AIM:
Start at the line containing "Write part 2", stop at the line containing "hfmesh('bare_ground', -60, -23.2, -17, 4, .5, lambda", and set down every line in that stretch exactly as written, and nothing else.

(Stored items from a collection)
* * *
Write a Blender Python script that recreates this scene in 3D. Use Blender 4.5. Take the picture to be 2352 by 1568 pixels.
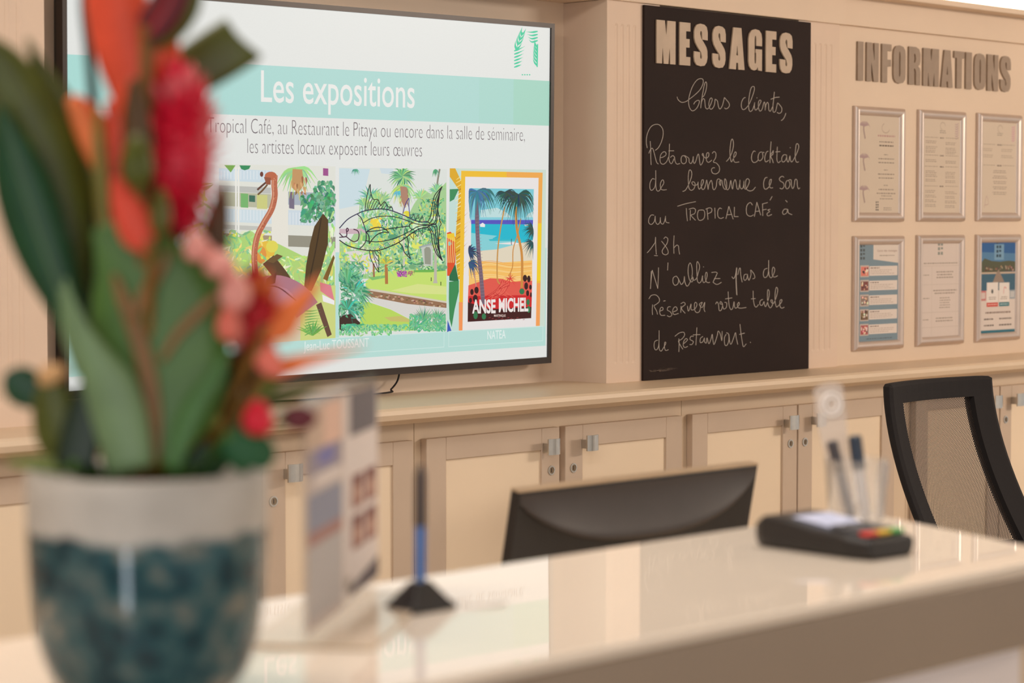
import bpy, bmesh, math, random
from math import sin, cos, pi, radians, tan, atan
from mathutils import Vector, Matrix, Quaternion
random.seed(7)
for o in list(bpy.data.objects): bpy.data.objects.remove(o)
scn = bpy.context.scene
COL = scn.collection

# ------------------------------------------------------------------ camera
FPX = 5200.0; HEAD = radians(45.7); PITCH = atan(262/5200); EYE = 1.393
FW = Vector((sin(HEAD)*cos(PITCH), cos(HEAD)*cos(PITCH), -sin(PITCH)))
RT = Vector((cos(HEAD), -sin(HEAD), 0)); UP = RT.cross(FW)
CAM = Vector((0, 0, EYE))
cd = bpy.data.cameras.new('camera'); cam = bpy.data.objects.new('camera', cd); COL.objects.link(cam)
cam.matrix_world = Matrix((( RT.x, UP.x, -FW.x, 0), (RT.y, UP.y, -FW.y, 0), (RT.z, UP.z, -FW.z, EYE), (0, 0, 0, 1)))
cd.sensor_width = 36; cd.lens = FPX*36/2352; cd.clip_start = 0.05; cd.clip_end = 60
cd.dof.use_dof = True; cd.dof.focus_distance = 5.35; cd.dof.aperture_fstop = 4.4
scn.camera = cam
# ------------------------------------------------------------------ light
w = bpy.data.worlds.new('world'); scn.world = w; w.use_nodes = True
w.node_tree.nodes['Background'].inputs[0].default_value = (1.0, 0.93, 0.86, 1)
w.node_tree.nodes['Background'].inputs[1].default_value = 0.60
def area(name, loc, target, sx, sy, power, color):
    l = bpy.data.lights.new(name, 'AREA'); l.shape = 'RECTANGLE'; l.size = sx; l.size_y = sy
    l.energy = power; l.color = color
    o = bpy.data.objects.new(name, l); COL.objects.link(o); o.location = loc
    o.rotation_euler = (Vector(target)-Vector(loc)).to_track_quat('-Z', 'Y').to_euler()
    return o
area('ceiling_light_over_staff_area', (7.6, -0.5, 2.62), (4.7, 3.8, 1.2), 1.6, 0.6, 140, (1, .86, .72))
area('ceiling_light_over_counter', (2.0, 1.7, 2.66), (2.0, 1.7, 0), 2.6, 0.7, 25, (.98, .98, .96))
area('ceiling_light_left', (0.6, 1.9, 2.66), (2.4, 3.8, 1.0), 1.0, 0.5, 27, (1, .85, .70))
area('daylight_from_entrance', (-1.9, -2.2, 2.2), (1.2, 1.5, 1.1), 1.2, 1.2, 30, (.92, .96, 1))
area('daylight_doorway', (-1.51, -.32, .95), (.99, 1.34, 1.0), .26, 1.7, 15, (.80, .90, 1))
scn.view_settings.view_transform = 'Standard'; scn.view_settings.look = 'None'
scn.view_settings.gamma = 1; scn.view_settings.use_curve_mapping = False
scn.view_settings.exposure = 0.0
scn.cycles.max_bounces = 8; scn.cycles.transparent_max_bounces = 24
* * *
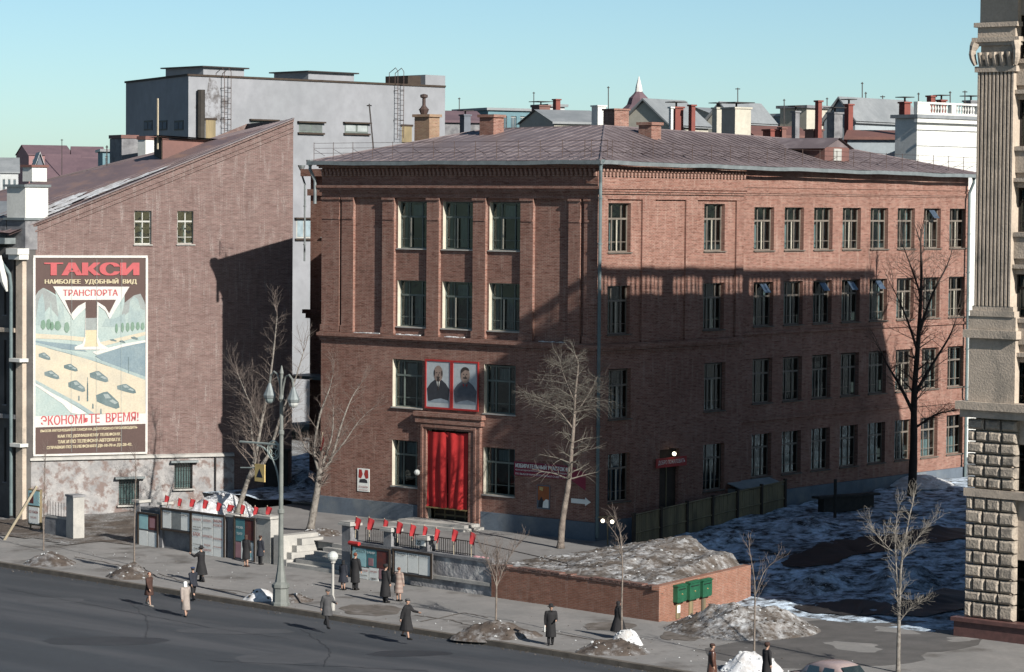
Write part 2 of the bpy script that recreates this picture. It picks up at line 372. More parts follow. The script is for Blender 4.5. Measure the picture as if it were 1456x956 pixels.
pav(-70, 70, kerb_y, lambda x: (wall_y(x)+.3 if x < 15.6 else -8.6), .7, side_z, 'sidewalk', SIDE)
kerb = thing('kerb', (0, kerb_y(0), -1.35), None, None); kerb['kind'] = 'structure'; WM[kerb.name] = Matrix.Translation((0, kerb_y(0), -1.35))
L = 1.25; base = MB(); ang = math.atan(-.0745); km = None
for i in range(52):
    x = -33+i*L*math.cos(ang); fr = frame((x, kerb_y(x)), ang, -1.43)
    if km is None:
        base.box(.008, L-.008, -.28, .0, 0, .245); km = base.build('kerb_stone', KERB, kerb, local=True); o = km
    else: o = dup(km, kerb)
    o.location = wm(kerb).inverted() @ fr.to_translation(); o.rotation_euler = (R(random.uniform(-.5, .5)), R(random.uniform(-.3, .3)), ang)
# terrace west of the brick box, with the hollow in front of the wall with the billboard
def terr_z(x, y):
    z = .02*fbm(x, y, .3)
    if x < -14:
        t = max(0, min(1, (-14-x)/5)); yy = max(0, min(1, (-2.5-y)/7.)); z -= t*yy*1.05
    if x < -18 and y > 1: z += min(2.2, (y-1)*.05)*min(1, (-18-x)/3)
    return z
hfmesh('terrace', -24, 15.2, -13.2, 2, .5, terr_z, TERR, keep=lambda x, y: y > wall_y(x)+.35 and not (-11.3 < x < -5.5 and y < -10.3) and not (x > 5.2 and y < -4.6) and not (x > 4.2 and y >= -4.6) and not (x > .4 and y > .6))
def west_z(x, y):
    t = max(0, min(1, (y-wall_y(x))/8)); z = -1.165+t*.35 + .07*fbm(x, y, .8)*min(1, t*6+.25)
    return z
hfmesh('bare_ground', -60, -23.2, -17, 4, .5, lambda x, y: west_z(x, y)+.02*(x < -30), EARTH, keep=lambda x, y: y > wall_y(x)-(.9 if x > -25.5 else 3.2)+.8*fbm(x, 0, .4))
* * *
TASK RESPONSE:
Write part 2 of the bpy script that recreates this picture. It picks up at line 372. More parts follow. The script is for Blender 4.5. Measure the picture as if it were 1456x956 pixels.
pav(-70, 70, kerb_y, lambda x: (wall_y(x)+.3 if x < 15.6 else -8.6), .7, side_z, 'sidewalk', SIDE)
kerb = thing('kerb', (0, kerb_y(0), -1.35), None, None); kerb['kind'] = 'structure'; WM[kerb.name] = Matrix.Translation((0, kerb_y(0), -1.35))
L = 1.25; base = MB(); ang = math.atan(-.0745); km = None
for i in range(52):
    x = -33+i*L*math.cos(ang); fr = frame((x, kerb_y(x)), ang, -1.43)
    if km is None:
        base.box(.008, L-.008, -.28, .0, 0, .245); km = base.build('kerb_stone', KERB, kerb, local=True); o = km
    else: o = dup(km, kerb)
    o.location = wm(kerb).inverted() @ fr.to_translation(); o.rotation_euler = (R(random.uniform(-.5, .5)), R(random.uniform(-.3, .3)), ang)
# terrace west of the brick box, with the hollow in front of the wall with the billboard
def terr_z(x, y):
    z = .02*fbm(x, y, .3)
    if x < -14:
        t = max(0, min(1, (-14-x)/5)); yy = max(0, min(1, (-2.5-y)/7.)); z -= t*yy*1.05
    if x < -18 and y > 1: z += min(2.2, (y-1)*.05)*min(1, (-18-x)/3)
    return z
hfmesh('terrace', -24, 15.2, -13.2, 2, .5, terr_z, TERR, keep=lambda x, y: y > wall_y(x)+.35 and not (-11.3 < x < -5.5 and y < -10.3) and not (x > 5.2 and y < -4.6) and not (x > 4.2 and y >= -4.6) and not (x > .4 and y > .6))
def west_z(x, y):
    t = max(0, min(1, (y-wall_y(x))/8)); z = -1.165+t*.35 + .07*fbm(x, y, .8)*min(1, t*6+.25)
    return z
hfmesh('bare_ground', -60, -23.2, -17, 4, .5, lambda x, y: west_z(x, y)+.02*(x < -30), EARTH, keep=lambda x, y: y > wall_y(x)-(.9 if x > -25.5 else 3.2)+.8*fbm(x, 0, .4))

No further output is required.